Over half of data-driven initiatives are failing
More than half of data-driven initiatives are failing in business, with 27 percent of failures due to a skills shortage according to new research from analytic database company Exasol.
In the public sector, financial services and energy and utilities companies the failure rate rises to more than 60 percent. And in retail and financial services 40 percent blame skills shortages for failures.
The most common initiatives to fail are data consolidation (29 percent), data migration (28 percent) and GDPR (20 percent). Financial services and IT/telecoms organizations are the worst for GDPR failure at 31 percent and 30 percent respectively. Other data-driven projects cited as having failed in enterprise organizations are machine learning and IoT.
The top reasons given for failure are data security issues (29 percent), poor data quality (28 percent), lack of employee skills (27 percent), lack of employee buy-in (25 percent), siloed data (25 percent), not delivering the time and cost savings expected (24 percent), and not being able to collect data in real time (22 percent).
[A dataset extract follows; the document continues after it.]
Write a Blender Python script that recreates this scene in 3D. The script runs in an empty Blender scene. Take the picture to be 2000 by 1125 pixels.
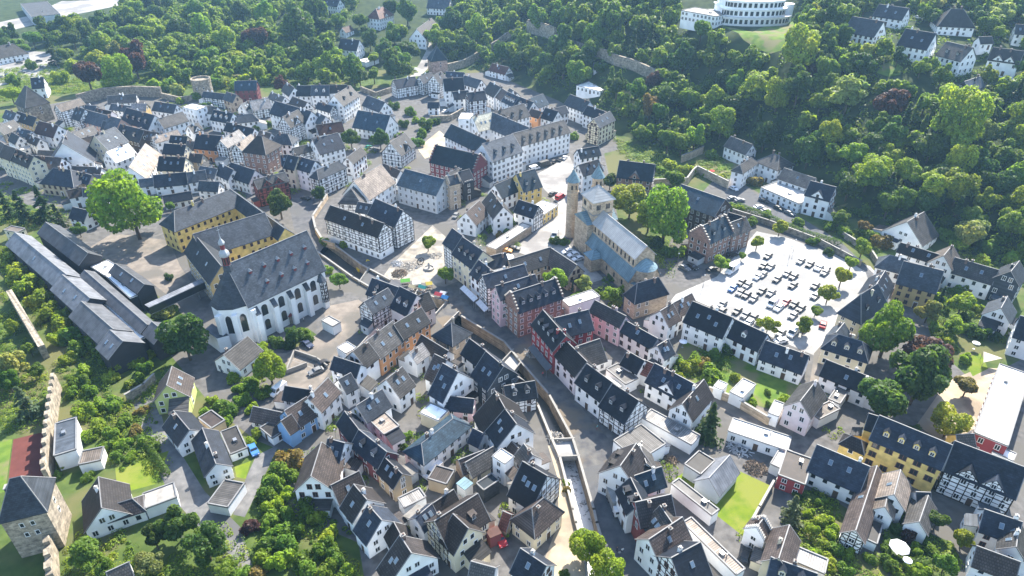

"Businesses want data to work for them, and this is very much behind the rise of data-driven initiatives such as machine learning, where the algorithm takes control," says Sam Sibley, strategic partners and alliances manager at Exasol. "Investment in this area is rising fast, a recent Deloitte survey highlights that 57 percent of businesses are increasing spending in the technology. In general, this technology is no longer seen as a cost, but an opportunity and a revenue driver. However, there is still work to be done to ensure data-driven initiatives succeed and are understood at all levels of the business."